1. Market News Roundup

Still not a great deal of good news this month. Unemployment is rising with more to come following the demise of Woolworths and the problems at MFI. World markets have rallied a little of late but there remains a great deal of volatility. The major event of the month was the pre-budget statement from Alistair Darling which has aroused very little excitement and was a litany of bad news for most of us. The main points are as follows:

•An increase to the personal allowance from 6 April 2009 by an inflationary amount of £310 and an additional £130 to give a total allowance of £6,475 for people aged under 65.

•From 6 April 2011, the main National Insurance rates are to increase by half a percent for both employed and self employed individuals, to 11.5% and 8.5% respectively. At the same time, Employer's National Insurance will also increase by 0.5% to 13.3%. The higher rates of National Insurance for both employees and self employed individuals will also increase to 1.5%. To further compound the problem, the basic/higher rate income tax threshold will also be frozen in 2011/12. This means that the above inflationary increases in these amounts given now will be compensated for by future freezes.

•From 6 April 2010, the personal allowance for those earning over £100,000 will be restricted. For those earning between £100,000 and £140,000, the personal allowance will be restricted by £1 per £2 of income over £100,000, until a maximum reduction of one half of the full personal allowance is reached. For those earning over £140,000, the personal allowance will be further reduced at the same rate to zero.

•From 6 April 2011, a new top rate of income tax of 45% will be introduced on income above £150,000. A new top rate for dividends of 37.5% will also be introduced leaving three rates of tax applicable to dividends, 10%, 32.5% and 37.5%.

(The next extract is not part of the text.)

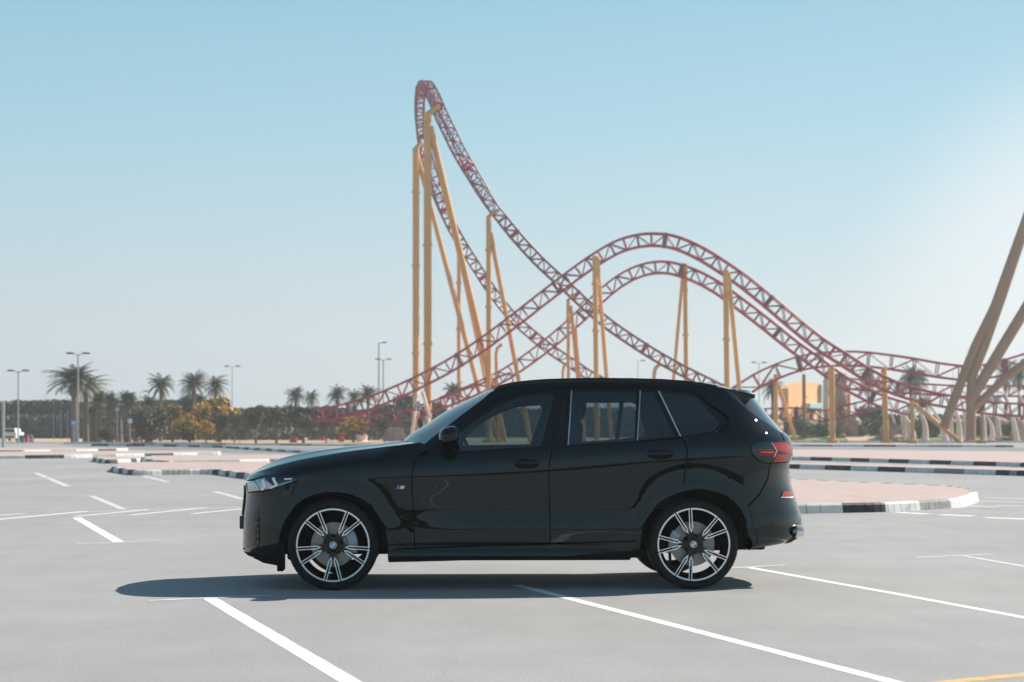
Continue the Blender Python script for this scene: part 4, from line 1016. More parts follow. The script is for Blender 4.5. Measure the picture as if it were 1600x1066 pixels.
def support(col, braces, Y, label, arm=None, wr=.34, m='ochre', hook=False, base=None):
    """col = ((x, ytop), xbase) in photo pixels; braces = [((x,y),(x,y)), width]"""
    (x, yt), xb = col; top = at(x, yt, Y); bot = Vector(((xb-800)/F*Y, Y, -.02))
    root = empty('coaster_support', tuple(bot)); tag(root, label, 'coaster support', 'ochre coaster supports')
    b = MB(); pts = [bot-bot, bot.lerp(top, .33)-bot, bot.lerp(top, .66)-bot, top-bot]
    if hook: h = top-bot; pts = [bot-bot, h-Vector((0, 0, .9)), h+Vector((.12, 0, -.35)), h+Vector((.55, 0, 0))]
    b.tube(pts, wr, 14); H = (top-bot).length
    for f in (.3, .6, .85):
        if H > 9: p = bot.lerp(top, f)-bot; b.lathe([(wr, -.12), (wr+.09, -.1), (wr+.09, .1), (wr, .12)], 14, 'z', tuple(p))
    b.lathe([(wr+.3, 0), (wr+.3, .25), (wr, .3)], 14, 'z', (0, 0, 0)); b.build('column', M[m], root, smooth=40)
    for (p0, p1, r) in braces:
        P0 = at(*p0, Y+.05); P1 = at(*p1, Y+2.5)
        d = (P1-P0); t = (P0.z+.0)/(-d.z) if d.z < 0 else 1; P1 = P0+d*t
        b = MB(); b.tube([P0-bot, P0.lerp(P1, .5)-bot, P1-bot], r, 12); b.build('brace', M[m], root, smooth=40)
    if arm:
        b = MB(); A0 = top-bot-Vector((0, 0, .1)); A1 = at(*arm, Y+.4)-bot; b.tube([A0, A0.lerp(A1, .6)+Vector((0, 0, .1)), A1], [wr*.8, wr*.7, .22], 10); b.build('arm', M[m], root, smooth=40)
    return root
support(((650, 232), 650), [((652, 243), (752, 625), .24)], 189, 'ochre support, leftmost tall post holding the back of the peak', arm=(659, 224), wr=.33)
support(((668, 178), 668.5), [((672, 198), (768, 604), .30)], 175.5, 'tallest ochre support, thick post with one brace beside the peak', arm=(686, 167), wr=.36)
support(((763.5, 338), 764), [((766, 362), (811, 598), .20)], 171.5, 'ochre support halfway down the steep drop', arm=(775, 330), wr=.23)
support(((717, 398), 717), [((719, 408), (759, 600), .13)], 191.5, 'slim ochre support under the far side of the peak track', wr=.19)
support(((775, 538), 778), [], 177.5, 'short bent ochre post above the windscreen', wr=.15, hook=True)
support(((929.5, 400), 933), [((933, 402), (948, 592), .18)], 165, 'ochre support at the left shoulder of the higher hump', wr=.22)
support(((1070.5, 412), 1073), [((1068.5, 413), (1052.5, 592), .16)], 178.5, 'ochre support just right of the lower hump crest', wr=.21)
support(((1134, 422), 1137), [((1138, 427), (1155, 606), .19)], 165.2, 'ochre support at the right shoulder of the higher hump', wr=.24)
support(((887.5, 468), 889), [((892, 478), (903, 595), .15), ((899, 512), (906, 595), .12)], 171, 'ochre support cluster beneath the crossing of the tracks', arm=(896, 462), wr=.15)
support(((879.5, 566), 880), [], 190, 'short ochre post left of the support cluster', wr=.14, hook=True)
support(((1022, 569), 1023), [], 172, 'short bent ochre post above the rear car roof', wr=.17, hook=True)
support(((1212, 585), 1213), [((1215, 598), (1236, 664), .17)], 172.3, 'low ochre support between the car and the orange building', wr=.19)
support(((1256, 585), 1257), [], 182, 'dark ochre post standing before the orange wall', wr=.17, m='ochre_dark')
support(((1299, 572), 1301), [], 169, 'thick ochre post right of the orange building', wr=.27)
support(((1326, 616), 1327), [], 187, 'short ochre post behind the rock pillar', wr=.17)
support(((1381, 574), 1385), [], 168.5, 'thick ochre post under the low wide hump', wr=.25)
support(((1425, 626), 1426), [((1429, 632), (1480, 674), .2)], 165, 'low ochre support with long sideways brace', wr=.18)
support(((1535, 641), 1534), [], 164, 'low slim ochre post at the bottom of the right track', wr=.14, m='ochre_dark')
# giant slanted supports at the right edge
root = empty('giant_support', tuple(at(1516, 628, 160))); tag(root, 'giant slanting brown support pillars meeting in a cluster at the right', 'coaster support')
O = at(1516, 628, 160)
for q, r in (([(1608, 330), (1554, 480), (1524, 541), (1492, 622), (1474, 668)], .38), ([(1620, 300), (1563, 470), (1538, 541), (1518, 590)], .38), ([(1680, 350), (1600, 487), (1567, 541), (1516, 626)], .45), ([(1640, 536), (1600, 568), (1572, 590), (1542, 618), (1518, 640)], .33), ([(1519, 586), (1517, 628), (1517, 688)], .40)):
    pts = [at(x, y, 160)-O for x, y in q]; b = MB(); b.tube(pts, r, 14); b.build('pillar', M['ochre_dark'], root, smooth=40)
b = MB(); b.box(-1.6, 2.6, -.8, .8, -.0+1.6, 2.5); b.build('node_plate', M['purple'], root, bevel=.1) if False else None

# ================================================================== RIDE SCENERY
root = empty('orange_building', (at(1256, 690, 215).x, 215, 0), radians(60)); tag(root, 'plain orange building with grey side column behind the track', 'building')
s_ = 215/F; W_ = 64*s_; h0, h1 = at(0, 601, 215).z, at(0, 597.5, 215).z
b = MB(); b.prism([(-W_, 0), (-W_, h0-.5), (-W_*.7, h0-.1), (-W_*.3, h1), (W_, h1), (W_, 0)], 0, .8); b.build('wall', M['orange'], root)
b = MB(); b.box(W_+.02, W_+.8, -.3, .9, 0, at(0, 600, 215).z); b.build('column', M['steel'], root)
b = MB(); b.box(-W_*.1, W_*.9, -.9, -.02, at(0, 638, 215).z, at(0, 630, 215).z); b.build('awning', M['teal'], root, bevel=.05)
b = MB(); b.box(-W_*.8, -W_*.5, -.05, -.01, 2.4, 3.3); b.build('window', M['ochre_dark'], root)
b = MB(); b.box(.2, 1.4, -.04, -.01, 4.6, 4.75); b.build('wall_sign', M['steel'], root)
def rocky(name, cx, y0, y1, wpx, Y, label, m='rock', seed=0, taper=.6, n=9):
    rnd = random.Random(seed); c = at(cx, y0, Y); z0 = 0 if y0 > 680 else c.z; H = at(cx, y1, Y).z-z0; W_ = wpx/F*Y/2
    o = empty(name, (c.x, Y, z0)); b = MB()
    rows = []
    for i in range(n+1):
        t = i/n; r = W_*(1-(1-taper)*t)*(.9+.25*rnd.random()); r = r*(1 if i < n else .55); ox = rnd.uniform(-.12, .12)*W_
        rows.append([(ox+r*(1+.22*noise.noise((cos(2*pi*k/18)*2, sin(2*pi*k/18)*2, t*5+seed)))*cos(2*pi*k/18), r*(1+.22*noise.noise((cos(2*pi*k/18)*2, sin(2*pi*k/18)*2, t*5+seed)))*sin(2*pi*k/18), H*t) for k in range(19)])
    b.grid(rows); b.add(rows[-1][:-1], [tuple(range(18))])
    bpy.data.objects.remove(o); o = b.build(name, M[m]); o.location = (c.x, Y, z0); return o
tag(rocky('rock_pillar', 1314, 690, 583, 26, 188, '', seed=3, taper=.8, n=14), 'tall tan rock pillar rising beside the thick ochre post', 'rock')
tag(rocky('rock_pillar', 1291, 690, 592, 9, 190, '', 'bone', seed=5, taper=.9), 'slim pale rock pillar just left of the ochre post', 'rock')
for i, (x, y1, w_, l) in enumerate([(1258, 654, 62, 'low wide tan rock bank below the orange building'), (1335, 652, 30, 'rounded tan boulder beside the rock pillar'), (1208, 655, 36, 'tan rock heap close behind the car tail'), (1331, 674, 26, 'pale boulder at the head of the sandy path'), (1460, 664, 22, 'reddish boulder under the slanting supports'),
                                     (1390, 662, 40, 'tan rock bank under the thick ochre post'), (1495, 655, 50, 'tan rock bank below the giant supports'), (1560, 652, 34, 'square tan rock mass under the teal canopies'), (1592, 656, 30, 'tan rock mass at the right edge'),
                                     (618, 668, 34, 'pinkish rock heap beside the warning sign'), (565, 676, 20, 'small pale stone heap in front of the dark trees'), (1413, 640, 14, 'blocky pale stone between the ribs')]):
    tag(rocky('boulder', x, 690, y1, w_, 186-(i % 3)*3, '', 'rock' if i not in (3, 10, 11) else 'bone', seed=20+i, taper=.7, n=7), l, 'rock', 'rocks around the ride')
rs_ = random.Random(77)
for i in range(30):
    x = rs_.choice([rs_.uniform(1240, 1310), rs_.uniform(1350, 1600), rs_.uniform(1400, 1590)]) if i < 16 else rs_.uniform(1380, 1600); o = rocky('boulder', x, 690, 681-rs_.uniform(1, 10), rs_.uniform(8, 20), 184.5+rs_.uniform(0, 4), '', rs_.choice(['rock', 'bone']), seed=40+i, taper=.6, n=5)
    tag(o, 'small rough stone lying among the planting below the track', 'rock', 'small stones under the ride')
# pale curved ribs like tusks
RIB = [(1397, 690, 1396, 640, 8), (1425, 688, 1408, 640, 13), (1445, 686, 1434, 628, 10), (1478, 682, 1458, 632, 9), (1497, 684, 1489, 624, 11), (1484, 640, 1478, 606, 7), (1511, 650, 1502, 610, 8), (1537, 650, 1523, 603, 8), (1560, 655, 1545, 604, 8), (1589, 655, 1571, 604, 8), (1548, 690, 1543, 645, 8), (1610, 660, 1592, 606, 9), (1600, 690, 1594, 650, 10)]
for i, (xb, yb, xt, yt, w_) in enumerate(RIB):
    Y = 180-(i % 4)*2; P0 = at(xb, min(yb, 690), Y); P0.z = 0 if yb > 675 else P0.z-1.5 if yb < 660 else P0.z; P1 = at(xt-5, yt, Y)
    O = P0.copy(); b = MB(); pts = []; rs = []
    if O.z > 0: O.z = 0; P0.z = 0
    for k in range(10):
        t = k/9; p = P0.lerp(P1, t)-O; p.x += .42*sin(pi*t)*(1 if i % 3 else .5); pts.append(p); rs.append(w_/F*Y/2*(1.35-1.15*t**.9)*(1+.12*noise.noise((t*6, i*3.1, 0))))
    b.tube(pts, rs, 9); o = b.build('stone_rib', M['bone'], smooth=50); o.location = O
    tag(o, ['stout pale curved stone rib, one of the row near the ochre post', 'pale curved stone rib leaning over the boulders', 'slender pale stone rib below the giant supports', 'tall pale stone rib rising before the teal canopies'][0 if i < 3 else 1 if i < 5 else 2 if i < 8 else 3], 'sculpture', 'pale stone ribs')
for i, (x, w_) in enumerate(((1556, 32), (1600, 22))):
    c = at(x, 630, 200); b = MB(); W_ = w_/F*200/2
    b.lathe([(.01, .75), (W_*.4, .65), (W_*.8, .35), (W_, 0), (W_*.98, -.05), (W_*.4, .55)], 16); root = empty('canopy', (c.x, 200, 0)); o = b.build('canopy_cloth', M['teal'], root, smooth=40); o.location = (0, 0, c.z)
    b = MB(); b.tube([(0, 0, 0), (0, 0, c.z+.5)], .1, 8); b.build('pole', M['steel'], root)
    tag(root, ['teal dome canopy behind the ribs, the wider one', 'teal dome canopy cut by the right edge'][i], 'canopy')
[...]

•The higher rates of income tax (45%) and tax on dividends (37.5%) will unfortunately apply to trusts also.

•The lifetime allowance and annual allowance for individuals' pension contributions will be frozen from 6 April 2011 for five years, rather than rise in line with inflation as was anticipated. From then on, the maximum amount individuals can contribute each year into their pension is £255,000. A 40% tax charge is levied on amounts contributed in excess of that limit. Furthermore, the maximum pension pot value cannot exceed £1.8m without suffering a punitive rate of tax when taking pension benefits.

•Gordon Brown announced in his last Budget as Chancellor in 2007 that companies with taxable profits below £300,000 would face an increase in their rate of tax from 19% to 20% from 1 April in 2007, 21% from 1 April 2008 and it was expected that the rate would be increased again to 22% from 1 April 2009. Alistair Darling has now said that the expected increase from 21% to 22% will be deferred until 1 April 2010.

•Buried in the Pre-Budget Report was the statement that the Government has deferred implementing the proposed income shifting rules, which were due to take effect in some form from April 2009. These proposed rules came on the back of the Government's defeat in the Jones v Garnett case (also known as Arctic Systems Ltd). The Government was seeking to implement rules to prevent what it perceived as 'unacceptable tax avoidance' where individuals (particularly spouses in family businesses) can structure their remuneration to maximise the use of lower rate tax bands.

•A temporary reprieve for business rates on empty property for the financial year 2009/10. Business rates are levied where a commercial property is left empty and disused for three or six months. The threshold for when the rates become due has been increased to properties with a gross rateable value above £15,000. The reprieve is set to last a year.

•The Chancellor announced that from 1 December 2008 the standard rate of VAT would fall from 17.5% to 15%. The reduction is temporary and will be reversed from 1 January 2010.

2. What the Papers Say

An interesting article in the Financial Times of 15th November concerning the ability of "alternative assets" to do what their supporters say they are supposed to do, i.e. diversify away some of the risk of equities. The article was by Steve Lodge and quoted Graham Harrison of Asset Risk Consultants who said, "Almost without fail, everything that was meant to provide protection, did not". He went on to say that more traditional portfolios of shares, government bonds and cash have had more success and have proved to be the "way to play the bear market". As advocates of the shares, government bonds and cash approach we do not agree that it is the way to "play" the market, but it is the way to sensibly construct portfolios from the outset, maintaining their balance through regular rebalancing.

It was reported in more than one newspaper this month that Barclays, in particular, have detected "strong demand" from investors for guaranteed or structured products. This is of course "bankspeak" for selling these things for all they are worth to unsuspecting investors. We have pointed out before that a City of London Business School research paper concluded that these products have an expected return of 0%, as well as having very high charges, most of which are used to pay high commissions to the banks. The Financial Times of 1st November carried an article from Alice Ross headlined, "Peace of mind product savaged". In the article Andrew Wilson, head of investment at Towry Law comments about guaranteed products, "They tend to be a very expensive way of getting not very much. They are being marketed highly because the banks make money out of them." These products are often sold as near cash and should be avoided by a wide margin.

3. Books we have read

This month's recommendation is “The Snowball" by Alice Schroeder. It is, of course, the authorised biography of Warren Buffett, the world's most successful investor. He is nothing like an investor and very like a tycoon, albeit one who goes about his business very quietly. He has been enormously successful taking some huge risks when he was younger, which happily paid off. This is the story of a driven man, with a one track mind - money.

Obviously the author has not been chosen to say bad things about Mr Buffett and the book is very long at almost 1000 pages, but it is an interesting read, even if we all know the ending! It is available from good bookstores and Amazon, but if you have any difficulty finding it please contact vickie@indexwm.co.uk.

4. Quotes of the month

" A gentleman is one who has too much good sense to be affronted by insults, is too well employed to remember insults, and too indolent to bear malice."
Cardinal Newman

"All I ask is the chance to prove that money can’t make me happy."